Rows from a 3D scene dataset:
--- Begin ---

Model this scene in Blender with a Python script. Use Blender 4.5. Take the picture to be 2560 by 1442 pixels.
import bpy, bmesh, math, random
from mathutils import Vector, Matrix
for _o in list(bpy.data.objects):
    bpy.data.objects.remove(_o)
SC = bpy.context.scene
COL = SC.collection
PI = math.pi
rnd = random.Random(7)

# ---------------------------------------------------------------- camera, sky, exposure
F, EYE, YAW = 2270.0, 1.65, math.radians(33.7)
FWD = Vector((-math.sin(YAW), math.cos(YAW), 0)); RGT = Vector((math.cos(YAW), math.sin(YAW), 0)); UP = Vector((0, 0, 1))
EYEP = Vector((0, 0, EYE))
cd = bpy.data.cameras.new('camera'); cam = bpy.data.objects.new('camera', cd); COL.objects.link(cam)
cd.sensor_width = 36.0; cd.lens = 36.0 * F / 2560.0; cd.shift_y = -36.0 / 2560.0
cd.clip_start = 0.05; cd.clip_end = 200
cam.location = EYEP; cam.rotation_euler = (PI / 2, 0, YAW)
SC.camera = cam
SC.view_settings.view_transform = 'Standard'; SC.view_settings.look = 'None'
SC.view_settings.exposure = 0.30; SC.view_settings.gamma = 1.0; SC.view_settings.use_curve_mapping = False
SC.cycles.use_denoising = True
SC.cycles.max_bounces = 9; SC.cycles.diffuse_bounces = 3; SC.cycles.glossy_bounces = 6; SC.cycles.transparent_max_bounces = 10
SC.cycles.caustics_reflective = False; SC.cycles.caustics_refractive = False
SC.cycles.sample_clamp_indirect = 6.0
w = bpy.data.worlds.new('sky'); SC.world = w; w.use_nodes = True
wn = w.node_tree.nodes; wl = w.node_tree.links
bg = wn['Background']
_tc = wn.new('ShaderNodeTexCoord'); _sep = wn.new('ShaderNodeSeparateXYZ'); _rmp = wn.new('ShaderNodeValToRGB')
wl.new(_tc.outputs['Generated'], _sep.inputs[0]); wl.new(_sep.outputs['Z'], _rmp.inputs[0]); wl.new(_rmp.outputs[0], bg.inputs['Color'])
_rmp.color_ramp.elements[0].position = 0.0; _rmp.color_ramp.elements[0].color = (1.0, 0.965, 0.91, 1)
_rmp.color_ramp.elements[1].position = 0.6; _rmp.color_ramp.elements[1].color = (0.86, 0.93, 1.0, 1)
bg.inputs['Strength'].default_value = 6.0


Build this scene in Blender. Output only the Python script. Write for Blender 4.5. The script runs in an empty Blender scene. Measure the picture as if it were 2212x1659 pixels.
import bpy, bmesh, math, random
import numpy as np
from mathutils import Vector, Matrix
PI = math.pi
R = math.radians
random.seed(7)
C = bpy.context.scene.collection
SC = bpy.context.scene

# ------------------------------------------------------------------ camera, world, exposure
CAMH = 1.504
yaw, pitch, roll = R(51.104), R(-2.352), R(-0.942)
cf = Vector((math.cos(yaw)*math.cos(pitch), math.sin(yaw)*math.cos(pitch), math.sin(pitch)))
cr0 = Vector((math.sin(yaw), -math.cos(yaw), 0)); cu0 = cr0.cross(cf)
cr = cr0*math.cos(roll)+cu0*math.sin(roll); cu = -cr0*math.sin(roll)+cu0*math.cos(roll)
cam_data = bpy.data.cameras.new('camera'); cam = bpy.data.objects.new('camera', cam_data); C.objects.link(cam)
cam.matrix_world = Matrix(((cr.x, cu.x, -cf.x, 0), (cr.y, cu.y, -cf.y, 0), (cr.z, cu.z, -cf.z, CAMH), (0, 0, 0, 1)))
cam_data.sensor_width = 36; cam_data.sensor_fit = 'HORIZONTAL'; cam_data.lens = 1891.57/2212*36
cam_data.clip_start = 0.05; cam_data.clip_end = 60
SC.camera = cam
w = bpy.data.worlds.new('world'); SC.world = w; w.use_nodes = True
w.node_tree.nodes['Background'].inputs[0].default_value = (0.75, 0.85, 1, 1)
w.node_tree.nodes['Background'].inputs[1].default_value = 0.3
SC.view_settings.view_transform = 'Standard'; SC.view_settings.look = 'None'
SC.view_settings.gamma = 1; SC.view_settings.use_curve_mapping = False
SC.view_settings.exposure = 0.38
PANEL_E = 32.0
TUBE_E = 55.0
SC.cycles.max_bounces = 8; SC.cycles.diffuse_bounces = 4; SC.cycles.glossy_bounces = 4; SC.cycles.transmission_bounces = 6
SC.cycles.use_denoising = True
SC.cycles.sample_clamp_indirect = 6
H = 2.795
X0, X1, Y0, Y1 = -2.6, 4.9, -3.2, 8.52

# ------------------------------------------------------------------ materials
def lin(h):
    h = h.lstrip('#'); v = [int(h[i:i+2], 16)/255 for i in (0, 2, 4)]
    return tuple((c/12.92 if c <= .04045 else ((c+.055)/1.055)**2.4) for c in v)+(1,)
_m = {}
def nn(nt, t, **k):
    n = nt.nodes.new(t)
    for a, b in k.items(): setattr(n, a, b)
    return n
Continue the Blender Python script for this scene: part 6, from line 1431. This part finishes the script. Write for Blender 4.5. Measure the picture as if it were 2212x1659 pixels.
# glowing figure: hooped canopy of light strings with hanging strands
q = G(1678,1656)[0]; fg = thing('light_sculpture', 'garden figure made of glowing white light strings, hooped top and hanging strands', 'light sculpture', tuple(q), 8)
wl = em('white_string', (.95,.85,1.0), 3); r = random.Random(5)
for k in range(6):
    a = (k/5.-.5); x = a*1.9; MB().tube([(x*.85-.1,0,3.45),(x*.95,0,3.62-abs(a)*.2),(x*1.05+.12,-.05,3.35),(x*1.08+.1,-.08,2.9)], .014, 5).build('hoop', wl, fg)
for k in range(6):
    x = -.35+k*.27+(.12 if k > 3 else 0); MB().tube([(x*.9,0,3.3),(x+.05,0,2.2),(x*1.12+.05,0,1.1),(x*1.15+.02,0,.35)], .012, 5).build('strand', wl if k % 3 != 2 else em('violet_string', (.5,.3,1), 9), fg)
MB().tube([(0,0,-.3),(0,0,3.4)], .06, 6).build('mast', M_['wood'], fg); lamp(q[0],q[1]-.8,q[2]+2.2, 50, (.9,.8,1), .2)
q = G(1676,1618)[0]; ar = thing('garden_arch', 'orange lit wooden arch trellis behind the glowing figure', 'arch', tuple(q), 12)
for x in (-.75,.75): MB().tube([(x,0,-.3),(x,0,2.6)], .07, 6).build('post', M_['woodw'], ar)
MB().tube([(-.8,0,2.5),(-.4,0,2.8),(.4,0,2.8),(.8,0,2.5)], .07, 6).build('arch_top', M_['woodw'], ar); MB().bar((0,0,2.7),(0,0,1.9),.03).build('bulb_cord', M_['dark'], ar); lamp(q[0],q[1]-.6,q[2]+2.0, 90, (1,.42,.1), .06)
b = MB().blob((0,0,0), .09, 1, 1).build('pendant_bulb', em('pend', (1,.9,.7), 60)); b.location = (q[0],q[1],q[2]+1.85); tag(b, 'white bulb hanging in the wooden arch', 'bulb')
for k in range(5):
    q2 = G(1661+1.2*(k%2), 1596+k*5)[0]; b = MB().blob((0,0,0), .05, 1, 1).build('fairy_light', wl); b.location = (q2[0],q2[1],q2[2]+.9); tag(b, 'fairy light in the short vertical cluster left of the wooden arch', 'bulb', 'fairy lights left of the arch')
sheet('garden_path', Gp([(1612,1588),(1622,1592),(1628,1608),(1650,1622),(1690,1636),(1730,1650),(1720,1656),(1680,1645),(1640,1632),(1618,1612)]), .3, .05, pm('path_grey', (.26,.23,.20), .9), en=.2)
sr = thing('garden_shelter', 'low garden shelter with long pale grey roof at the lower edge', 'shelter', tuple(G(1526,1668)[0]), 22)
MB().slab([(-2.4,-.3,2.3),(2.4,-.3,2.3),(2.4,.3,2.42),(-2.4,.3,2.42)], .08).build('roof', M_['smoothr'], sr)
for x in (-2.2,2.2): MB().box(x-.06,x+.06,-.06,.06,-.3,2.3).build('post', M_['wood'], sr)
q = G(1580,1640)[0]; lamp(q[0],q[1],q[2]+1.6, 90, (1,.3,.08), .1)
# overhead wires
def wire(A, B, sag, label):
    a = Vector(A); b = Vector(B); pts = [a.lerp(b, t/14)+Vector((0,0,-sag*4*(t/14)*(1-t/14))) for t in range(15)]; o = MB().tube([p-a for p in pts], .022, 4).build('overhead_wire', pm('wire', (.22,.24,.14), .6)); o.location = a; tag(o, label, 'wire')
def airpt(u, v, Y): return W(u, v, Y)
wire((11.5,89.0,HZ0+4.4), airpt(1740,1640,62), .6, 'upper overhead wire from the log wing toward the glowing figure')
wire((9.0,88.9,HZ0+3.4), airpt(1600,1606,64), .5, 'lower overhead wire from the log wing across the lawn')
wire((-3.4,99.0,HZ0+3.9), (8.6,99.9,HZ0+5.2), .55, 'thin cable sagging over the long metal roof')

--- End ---

WHAT THIS TASK INVOLVES - Which lines in the listing above hold the word "script"? Show each of them.

TASK RESULT -
Model this scene in Blender with a Python script. Use Blender 4.5. Take the picture to be 2560 by 1442 pixels.
Build this scene in Blender. Output only the Python script. Write for Blender 4.5. The script runs in an empty Blender scene. Measure the picture as if it were 2212x1659 pixels.
Continue the Blender Python script for this scene: part 6, from line 1431. This part finishes the script. Write for Blender 4.5. Measure the picture as if it were 2212x1659 pixels.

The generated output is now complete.